Mark Twain said, “Those of you inclined to worry have the widest selection in history.” We live in troubling  times, and it is a sign of Twain’s genius that his statement is as true today as it was a century ago – if not more so. There’s a lot of stuff for the chronic worrier to obsess about: global warming, economic chaos, an ever-widening gap between the very, very rich and everyone else, terrorism, unstable nuclear powers, layoffs across the spectrum of industries, decaying educational standards, and on and on. At times, it’s easy to feel like no matter how neatly you draw up and categorize your to-do lists and your  project files, you are at the mercy of massive forces beyond your control – and that the wolves, so to speak, might be howling at your door at any moment. What can keeping your @phone and your @errands lists clearly defined do about that? Turns out, quite a bit. What I’m discovering as I press at the bounds of GTD and other productivity ideas in my “Toward a New Vision of Productivity” series (which I’m taking a break from this week in order to refocus – the planned end is out of whack with where the beginning ended up going) is that there’s a quieter aspect of GTD that’s somewhat hidden by the emphasis on action and productivity.
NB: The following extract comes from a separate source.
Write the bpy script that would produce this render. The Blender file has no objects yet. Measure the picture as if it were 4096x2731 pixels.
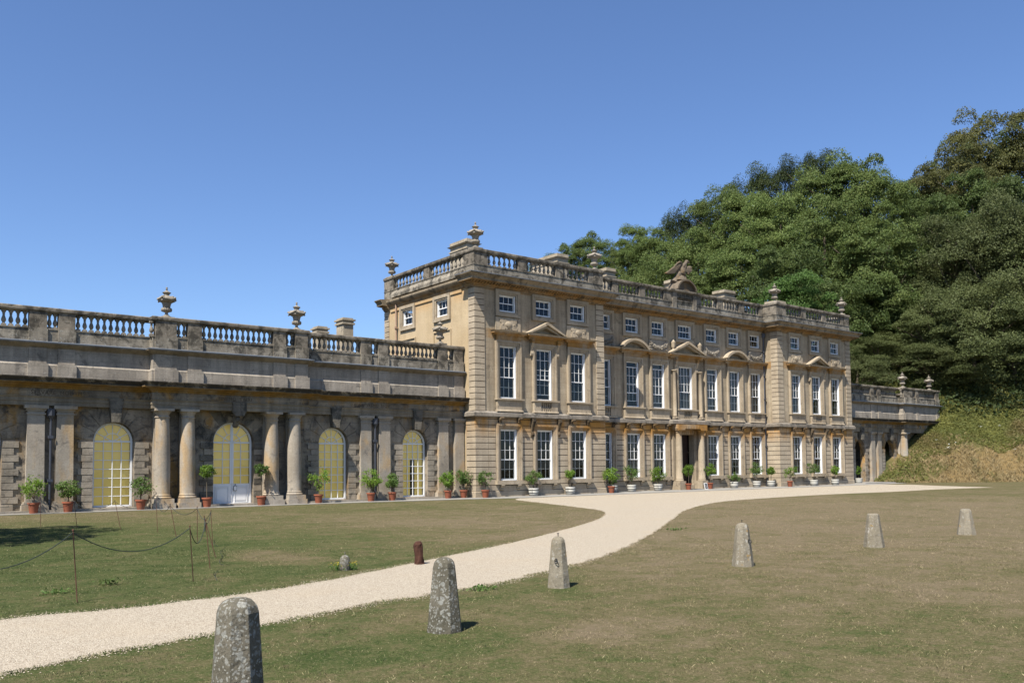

What’s got your attention right now?

The takeaway from GTD for most people is the driving power of the question “What’s the next action?”. Since most people read Getting Things Done hoping for advice in dealing with an overwhelming workload that needs to get handled on a day-to-day basis, this makes sense. People have things to do, and next actions are where the system meets the doing. But David Allen doesn’t call GTD a task management system, or a time management system, or an action management system. He calls it a mind management system or, more frequently, an attention management system. The whole process of GTD is rooted not in next actions but in attention. Long before you get down to sorting out next actions, Allen has you asking “What’s got my attention right now? What’s on my mind?” I think we just sort of figure that this should mean the projects we’re working on, the tasks that are languishing for lack of time, the dreams we haven’t managed to turn into meaningful action, and so on. What Allen calls “open loops”, all the unfinished stuff that hangs on us like a weight. But as we all know, that stuff isn’t always what’s got our attention. In fact, at times, they may be the least likely things to be taking up “cycles” of our “psychic RAM”. Fiddling around with day-to-day tasks while worrying about the state of the world isn’t all that productive. For one thing, it’s hard to find satisfaction in compiling sales figures from the Western sales regions for the 2nd quarter of the current fiscal year when the  rumor mill suggests that you and 10,000 of your closest colleagues may be out of a job by the end of the 3rd quarter. At a broader level, retreating into our daily next actions is a recipe for disengagement from the world; a system that only encompasses a part of what really has your attention is a system where you’re only giving productive attention to a small portion of your life – while  the rest languishes.

Is this item actionable?

After emptying our minds of everything that’s taking up mental energy, Allen suggests we ask of each, “Is this item actionable?” This step is often glossed over in the rush to defining next actions – after all, we already know we’ve got stuff to do, right? If we didn’t have a bunch of stuff we needed to take action on, we wouldn’t bother with GTD at all. But it’s a powerful question, as much for the things that are not actionable as for those that are. For Allen, conscious decision-making about what, if anything, to do about everything that captures our attention at any given moment is the key to GTD – and beyond that, to happy, productive living. When we’re honest with ourselves and admit that high gas prices, collapsing financial institutions, the security of our retirement funds, the threat of terrorist attack, or whatever other things way outside our sphere of control are taking up a lot of mental real estate, it is important to ask ourselves if there is really anything we could be doing about it. Consciously determining that the state of the economy or anything else is not an actionable concern can go a long way towards easing some of the stress and anxiety of living in “interesting” times. It means we give ourselves permission not to worry, which unlocks the power of conscious non-action – recognizing that no action is possible releases us from the frustrated pressure to do something . Being honest about what really is occupying our attention has another benefit beyond the power of non-action. It may well be that when we face these nervous-making realities head-on, there actually is some action we could be taking, that the economy is, in some way large or small, actionable. It may be what’s really needed to push us to re-engage with a world that we’re used to experiencing more through the fear factory behind the glass screens of our TV sets than face-to-face. With that in mind, next time you do a review – or, if you’re getting started, when you sit down to do your initial mind sweep – muster up the courage to face the biggest problems on your mind. While you might not be able to fix the world’s ills with a task list and 43 folders, you might find that admitting that frees you up to be more productive in the things you can change. And who knows? I mean, at some level, don’t you kind of think that President Obama is just a guy with a tickler file and a project list?